What matters is that the setting cannot change for at least two hours, there can only be three types of bad guys, two of which cast a legion of solely obnoxious status affects on you while the other type guards the seventeen [INSERT "KEYS," "BUTTONS," "SWITCHES," "GEARS," "RUNES," "TORCHES," OR "CAPTIVES"] scattered haphazardly throughout the endlessly sterile atmosphere.
Then add in the signature Final Fantasy flourishes like making the path you have to find invisible.
And when the idiot who's already sunk 57 hours of his sad little life into your bullshit finally stumbles through the thing, why not immediately follow that dungeon with another dungeon?
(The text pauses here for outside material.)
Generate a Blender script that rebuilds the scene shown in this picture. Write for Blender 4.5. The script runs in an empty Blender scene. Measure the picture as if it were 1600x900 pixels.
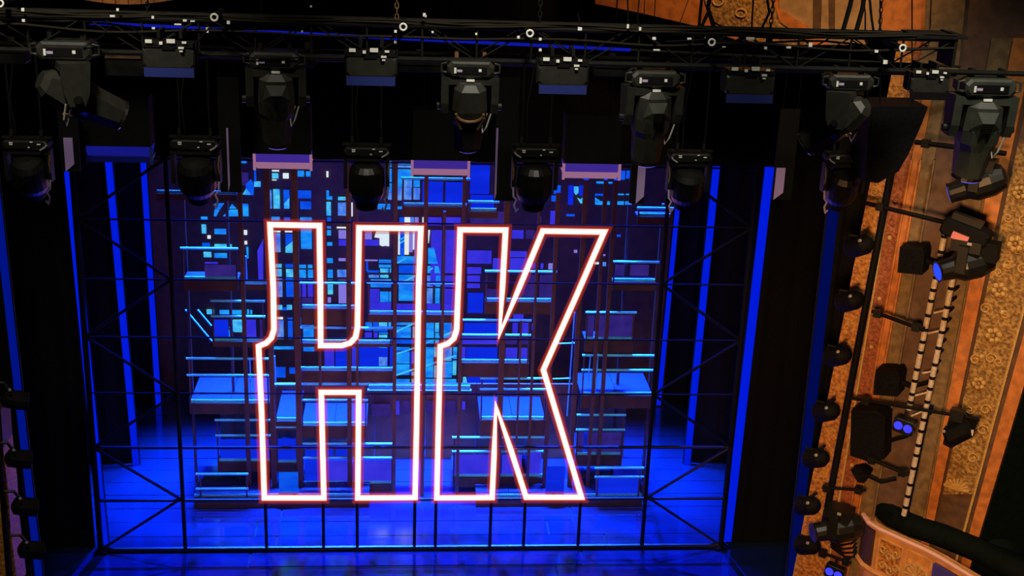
import bpy, math, random
from mathutils import Vector, Matrix, Euler
random.seed(7)
S = bpy.context.scene
COL = S.collection

# ------------------------------------------------------------------ camera
FPX = 2030.7                                   # focal length in pixels of a 1600 px wide frame
CAM = Vector((-0.246, -20.303, 11.834))
YAW, PITCH, ROLL = 0.0865, 0.3275, 0.0373
FWD = Vector((math.sin(YAW)*math.cos(PITCH), math.cos(YAW)*math.cos(PITCH), -math.sin(PITCH)))
_r = Vector((math.cos(YAW), -math.sin(YAW), 0)); _u = _r.cross(FWD)
RIGHT = math.cos(ROLL)*_r + math.sin(ROLL)*_u
UP = -math.sin(ROLL)*_r + math.cos(ROLL)*_u
cd = bpy.data.cameras.new('camera'); cam = bpy.data.objects.new('camera', cd); COL.objects.link(cam)
cd.sensor_width = 36; cd.lens = FPX/1600*36; cd.clip_end = 200
cam.matrix_world = Matrix(((RIGHT.x, UP.x, -FWD.x, CAM.x), (RIGHT.y, UP.y, -FWD.y, CAM.y),
                           (RIGHT.z, UP.z, -FWD.z, CAM.z), (0, 0, 0, 1)))
S.camera = cam

# ------------------------------------------------------------------ world, exposure
w = bpy.data.worlds.new('dark_house'); S.world = w; w.use_nodes = True
w.node_tree.nodes['Background'].inputs[0].default_value = (0.5, 0.45, 0.6, 1)
w.node_tree.nodes['Background'].inputs[1].default_value = 0.004
S.view_settings.view_transform = 'Standard'; S.view_settings.look = 'None'
S.view_settings.exposure = 0; S.view_settings.gamma = 1
S.view_settings.use_curve_mapping = False
S.cycles.use_denoising = True
S.cycles.max_bounces = 6; S.cycles.transparent_max_bounces = 12
S.cycles.sample_clamp_indirect = 4.0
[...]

And make them get through this one without a map.
And now that they're completely lost, with no point of reference because everything looks the fucking same, make them listen to a constant, high-pitched jingly noise for every pointless step they take.
Now, you may find this head-splitting twinkle a bit tacky, but it actually tells me that Square developers have class: They are participating in a long-standing tradition of ratcheting up a game's difficulty not by making the ghosts chase you faster, but by direct assault on the player's morale.
This medium of expression originated with Kid Icarus, whom I believe, in the heyday of mis-translation the Japanese programmers had intended to name "Kid Sisyphus."
Kid Icarus broke the spirits of countless children with increasingly painful circus music and by dying his hair a harder color to look at with each level- Because being turned into an eggplant and having to backtrack twelve screens for the cure with nothing to defend yourself but Pit's bloodcurdling squeals of pain wasn't soul-crushing enough…
Yes, suffering is a time-honored element of gaming, and perhaps going through this in Final Fantasy XII will make reaching another intricate story segment all the more satisfying…Assuming by then I'll even be able to remember who the characters are.